La Chine, associée du groupe BRIC, est-elle le joker diplomatique et commercial alternatif, le levier permettant le décollage du Brésil ? A la suite d’une rencontre, la Chine joue la carte de la complémentarité avec le Brésil. En dépit du fait que la Chine ait contribué à l’intégration du Brésil au conseil de sécurité, elle l’enferme dans un « modèle d’échange néocolonial » où elle puise dans les ressources du Brésil.
Le Brésil, comme les puissances établies, pourra-t-il rester dans cette posture de relative indifférence aux grandes questions transversales (droits de l’homme, aide au développement, environnement et rayonnement culturel) qui accompagnent l’expression de l’influence ?
Bien que le Brésil multiplie les initiatives diplomatiques, les retombées ne sont pas toujours celles attendues. A l’exemple, de sa politique à Haïti, vivement critiqué par les ONG.

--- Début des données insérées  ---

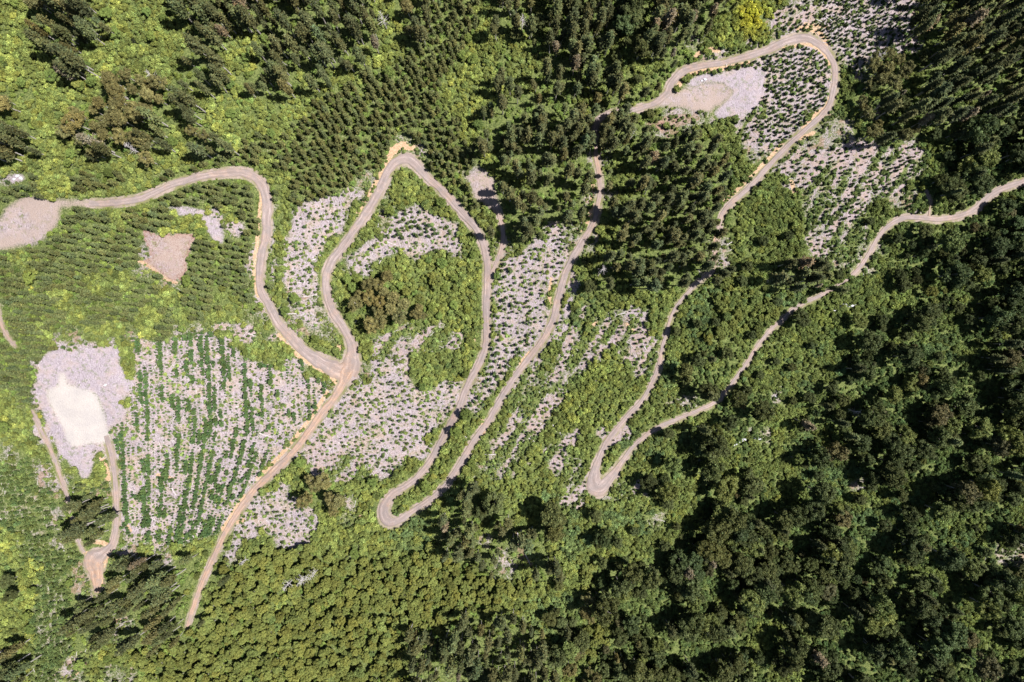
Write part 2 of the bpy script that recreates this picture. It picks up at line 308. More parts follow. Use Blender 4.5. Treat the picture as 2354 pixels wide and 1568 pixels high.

Émergence brésilienne et émergence globale
En somme, l’émergence se caractérise par plusieurs points : tout d’abord par l’affirmation d’une volonté collective grâce aux référents intellectuels et politiques. Ensuite elle établit un lien entre développement et croissance inscrite dans la durée. Enfin, être en capacité de mobiliser les énergies nationales sur la totalité du territoire. Pour finir, pour répondre à savoir si un pays est une puissance émergente elle doit garantir aux citoyens le respect des règles de convivialité permettant le meilleur fonctionnement possible de la société et de l’économie.
Tous ces facteurs témoignent de l’émergence florissante du Brésil qui se positionne, de ce fait, comme un acteur majeur de la scène internationale. Ce changement de statut se heurte néanmoins aux réticences stratégiques des pays voisins.